Mais, la société Groupama et M. Billon sollicitent à raison la confirmation du jugement en rappelant que le chiffrage des dommages subis par M. X a été entériné contradictoirement par les experts mandatés par Groupama et ERDF à 332 668 € en valeur à neuf et à 750 € de valeur locative mensuel, que Groupama a versé l'indemnité d'assurance de 239 442,59 € vétusté déduite, que M. X a droit à la différence de 92 825,41 € sans qu'il y ait lieu de lui faire subir un coefficient de vétusté et que le tribunal a exactement motivé la fixation d'un préjudice de jouissance jusqu'en juillet 2015, au vu des factures de travaux versées aux débats, à la somme de 8 250 €, soit 26 mois à 750 €, 19 500 € moins la somme de 11 250 € reçue de l'assureur.

4- La société Groupama demande l'infirmation du jugement qui l'a déboutée de sa demande en remboursement de ses frais irrépétibles et réclame à cet égard la somme de 10 000 € par application l'article 700 du Code de procédure civile outre celle de 6 864 € correspondant aux honoraires d'assistance à expertise du cabinet Mahé Villa.

Le jugement qui a condamné la société ERDF à supporter les dépens de l'instance et ceux du référé, incluant les frais de l'expertise judiciaire sera confirmé.

La société Enedis, dont aucune des prétentions ne prospère, sera tenue aux dépens d'appel, et devra payer à la société Groupama la somme de 8 000 € en remboursement de ses frais irrépétibles.

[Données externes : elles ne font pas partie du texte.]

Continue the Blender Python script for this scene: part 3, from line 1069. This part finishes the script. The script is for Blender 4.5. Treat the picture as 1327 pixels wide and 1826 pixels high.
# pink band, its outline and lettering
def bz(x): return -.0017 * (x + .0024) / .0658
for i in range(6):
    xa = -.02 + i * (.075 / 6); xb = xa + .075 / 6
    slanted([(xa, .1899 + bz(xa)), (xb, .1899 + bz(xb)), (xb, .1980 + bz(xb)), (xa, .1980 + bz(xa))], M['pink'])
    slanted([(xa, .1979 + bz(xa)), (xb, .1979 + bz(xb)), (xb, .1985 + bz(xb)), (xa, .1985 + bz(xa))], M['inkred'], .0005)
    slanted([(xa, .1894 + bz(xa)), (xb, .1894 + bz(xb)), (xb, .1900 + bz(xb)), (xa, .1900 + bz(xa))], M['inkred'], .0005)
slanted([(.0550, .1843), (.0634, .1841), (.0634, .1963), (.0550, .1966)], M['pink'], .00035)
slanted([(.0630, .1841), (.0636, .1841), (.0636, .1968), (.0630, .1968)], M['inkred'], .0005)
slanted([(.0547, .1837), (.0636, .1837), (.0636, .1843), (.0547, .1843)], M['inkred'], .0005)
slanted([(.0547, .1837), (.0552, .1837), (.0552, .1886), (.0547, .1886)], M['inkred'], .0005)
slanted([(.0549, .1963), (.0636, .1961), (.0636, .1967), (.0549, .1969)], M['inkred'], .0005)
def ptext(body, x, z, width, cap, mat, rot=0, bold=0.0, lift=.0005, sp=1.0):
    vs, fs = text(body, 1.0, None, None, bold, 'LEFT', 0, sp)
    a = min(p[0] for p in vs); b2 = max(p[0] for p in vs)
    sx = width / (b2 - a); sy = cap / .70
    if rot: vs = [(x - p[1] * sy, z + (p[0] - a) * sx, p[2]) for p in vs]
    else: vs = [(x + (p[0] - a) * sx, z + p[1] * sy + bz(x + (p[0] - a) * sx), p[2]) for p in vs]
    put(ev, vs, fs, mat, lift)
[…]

Par ces motifs LA COUR, statuant publiquement et contradictoirement, par mise à disposition au greffe, Confirme le jugement déféré ; Condamne la société Enedis aux dépens d'appel ; Condamne la société Enedis à payer à la société CRAMA Groupama Loire Bretagne la somme de 8 000 € par application de l'article 700 du Code de procédure civile ; Rejette toute autre demande.